Faculty Co-Directors
George Chauncey is Professor of History and American Studies. He is the author of Gay New York: Gender, Urban Culture, and the Making of the Gay Male World, 1890-1940 (Basic, 1994) and Why Marriage? The History Shaping Today's Debate over Gay Equality (Basic, 2004), the co-editor of Hidden From History: Reclaiming the Gay and Lesbian Past (NAL, 1989), and the author of numerous articles on the history of gender and sexuality. He is currently nearing completion of another book, The Strange Career of the Closet: Gay Culture, Consciousness, and Politics from the Second World War to the Gay Liberation Era. He received his doctorate in history from Yale and then taught for fifteen years at the University of Chicago before joining the Yale faculty in 2006. While at Chicago, he co-chaired a year-long Mellon Sawyer Seminar on Sexual Identities and Identity Politics in Transnational Perspective (selected papers from which were published in 1999 as a special issue of GLQ: Journal of Lesbian and Gay Studies, which he co-edited with Elizabeth Povinelli).
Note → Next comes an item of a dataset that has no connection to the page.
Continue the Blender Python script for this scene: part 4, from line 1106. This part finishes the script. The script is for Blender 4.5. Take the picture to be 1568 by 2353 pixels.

Working with three of his graduate students, he also organized The Future of the Queer Past, a four-day transnational history conference held at the University of Chicago in September 2000 that drew together 200 historians from a dozen countries to present their work on some fifty panels. He was the organizer and lead author of the Historians' Amicus Brief in Lawrence v. Texas (2003), which the Supreme Court cited in its landmark decision overturning the nation's remaining sodomy laws, and he has participated as an expert witness on the history of marriage or antigay discrimination in several other gay rights cases.
Joanne Meyerowitz, Professor of History and American Studies, earned her doctorate at Stanford University. She is the author of Women Adrift: Independent Wage Earners in Chicago, 1880-1930 (University of Chicago Press, 1988) and How Sex Changed: A History of Transsexuality in the United States (Harvard University Press, 2002), the editor of Not June Cleaver: Women and Gender in Postwar America, 1945-1960 (1994) and History and September 11th (2003), and the co-editor (with Gail Hershatter) of “Sexing Women’s History,” a special issue of the Journal of Women’s History. Before joining the faculty at Yale, she taught at the University of Cincinnati and Indiana University, and edited the Journal of American History. While at Indiana, she served on the Board of Trustees of the Kinsey Institute for Research on Sex, Gender, and Reproduction, organized a summer institute there on the history of sexuality, and helped plan an international conference on “Women’s Sexualities” to mark the fiftieth anniversary of Kinsey’s volume on women. Her articles have appeared in the Journal of American History, Journal of Women’s History, Gender and History, GLQ: A Journal of Gay and Lesbian Studies, and other scholarly publications. Her current project examines theories of human difference in mid-twentieth-century social thought. In recent months she presented portions of it as the Mary Whiton Calkins lecture of the American Psychological Association and the Ida Cordelia Beam Distinguished Visiting Professorship at the University of Iowa.